Interesting. But I wonder if I somehow ended up with an atypical configuration since I've been using 4.1 since alpha and have not re-installed it, only updated it. I've been using several different VPN services without issues.

Need to investigate...

(see Update below)

tetrahedras commented 2 years ago

On Thu, Jun 02, 2022 at 06:48:02PM -0700, tasket wrote:

Interesting. But I wonder if I somehow ended up with an atypical configuration since I've been using 4.1 since alpha and have not re-installed it, only updated it. I've been using several different VPN services without issues.

Need to investigate...

If only I could figure out what was atypical about my configuration :)

I created quite a few new VMs, installed from scratch, used different VPN services... all without issue.

tasket commented 2 years ago

Update: Looks like my Qubes config is normal, however I turned on the 'egress' option in my sys-vpn config at some point. This allowed ARP and DNS to work regardless of which template I used.

Regardless of whether its a fresh Qubes install on a different machine or my regular Qubes system, the other reports of it being specific to fedora-34 template appear accurate.

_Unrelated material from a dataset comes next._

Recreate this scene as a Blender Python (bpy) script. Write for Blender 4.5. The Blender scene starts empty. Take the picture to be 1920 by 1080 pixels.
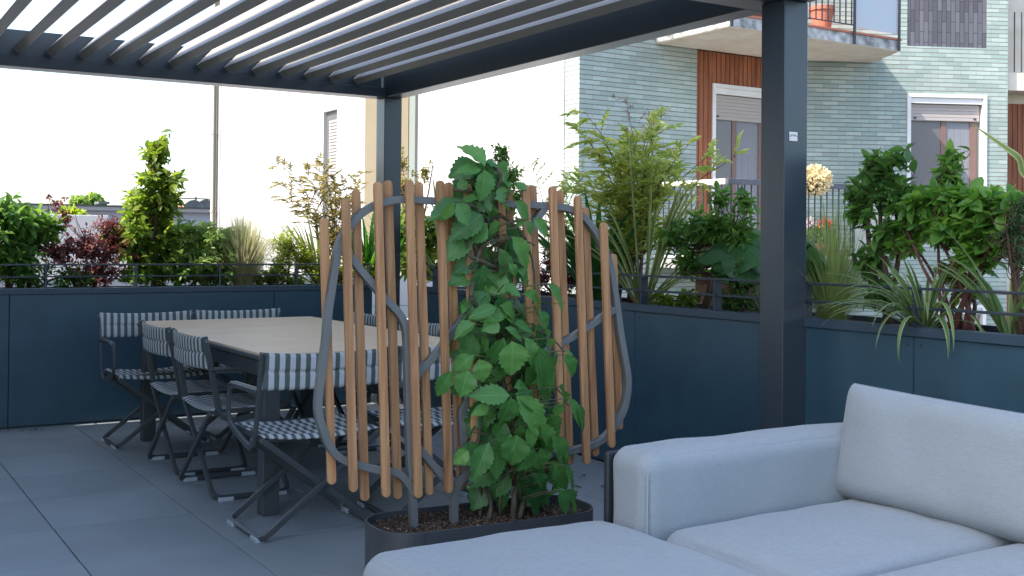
import bpy, bmesh, math, random
import numpy as np
from mathutils import Vector, Matrix, noise
R = math.radians
random.seed(7); rng = np.random.default_rng(11)
SC = bpy.context.scene
COL = SC.collection

# ------------------------------------------------------------------ camera
YAW, PITCH, ROLL, FPX, CYP, EYE = R(31.773), R(0.539), R(0.513), 2101.7, 436.0, 1.27
_f = np.array([math.sin(YAW)*math.cos(PITCH), math.cos(YAW)*math.cos(PITCH), math.sin(PITCH)])
_r = np.array([math.cos(YAW), -math.sin(YAW), 0.0]); _u = np.cross(_r, _f)
_r, _u = math.cos(ROLL)*_r+math.sin(ROLL)*_u, -math.sin(ROLL)*_r+math.cos(ROLL)*_u
cam = bpy.data.objects.new('camera', bpy.data.cameras.new('camera'))
COL.objects.link(cam)
cam.matrix_world = Matrix(((_r[0], _u[0], -_f[0], 0), (_r[1], _u[1], -_f[1], 0), (_r[2], _u[2], -_f[2], EYE), (0, 0, 0, 1)))
cam.data.sensor_width = 36; cam.data.lens = FPX/1920*36
cam.data.shift_y = -(540-CYP)/1920; cam.data.clip_start = 0.05; cam.data.clip_end = 3000
cam.data.dof.use_dof = False
SC.camera = cam
def at(px, py, ax, val):
    """point of the world seen at a pixel of the photograph, on the plane ax=val"""
    d = _f*FPX + _r*(px-960) - _u*(py-CYP)
    o = np.array([0, 0, EYE]); i = 'xyz'.index(ax)
    return Vector(o + d*((val-o[i])/d[i]))

# ------------------------------------------------------------------ sky, sun, exposure
SUN_EL, SUN_AZ = 47.0, 271.5      # azimuth clockwise from +Y: the sun stands to the left, a little behind the planters
w = bpy.data.worlds.new('World'); SC.world = w; w.use_nodes = True
nt = w.node_tree; bg = nt.nodes['Background']
sky = nt.nodes.new('ShaderNodeTexSky'); sky.sky_type = 'NISHITA'; sky.sun_disc = False
sky.sun_elevation = R(SUN_EL); sky.sun_rotation = R(SUN_AZ)
sky.air_density = 1.0; sky.dust_density = 2.1; sky.ozone_density = 1.2; sky.altitude = 100
nt.links.new(sky.outputs[0], bg.inputs[0]); bg.inputs[1].default_value = 0.15
sd = bpy.data.lights.new('sun', 'SUN'); sd.energy = 2.6; sd.angle = R(0.53); sd.color = (1.0, 0.93, 0.82)
sun = bpy.data.objects.new('sun', sd); COL.objects.link(sun)
_s = Vector((math.sin(R(SUN_AZ))*math.cos(R(SUN_EL)), math.cos(R(SUN_AZ))*math.cos(R(SUN_EL)), math.sin(R(SUN_EL))))
sun.rotation_euler = _s.to_track_quat('Z', 'Y').to_euler(); sun.location = (-10, 6, 20)
SC.view_settings.view_transform = 'Standard'; SC.view_settings.look = 'None'
SC.view_settings.exposure = 1.78; SC.view_settings.gamma = 1.0
SC.cycles.max_bounces = 8; SC.cycles.diffuse_bounces = 4; SC.cycles.transparent_max_bounces = 8
SC.cycles.use_denoising = True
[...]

While I did have an odd delayed-startup issue with a debian-11 sys-vpn (with no egress) that appears to be resolved with recent Debian updates.

IIRC there have been at least two prior issues with Fedora templates, for which Debian required no workaround or was only temporarily affected. This could be yet another instance.... and its a good time to remind ppl that Fedora is an unstable distro; even Qubes devs appear to wish they had settled on something different (like Debian or Alpine) or at least waiting for help in replacing it in Qubes. I heartily suggest switching your sys-vpn instances to the debian-11 template; IMO it has been rock-solid for this purpose and all others.

For now, specifying vpn-handler-egress (mentioned in the Qubes-vpn-handler docs) in the sys-vpn services will allow fedora-34-based VMs to work. This will remove protection of accidental clearnet access from within the sys-vpn; I think for most ppl this would not be an issue – and it may even become the default setting in future releases. Most ppl shouldn't be trying to do 'other interesting things' inside their sys-vpn VM anyway, and that's the main scenario where the default anti-egress group restriction offers protection.

So the workarounds are: Switch to debian-11 or enable the egress firewall mode.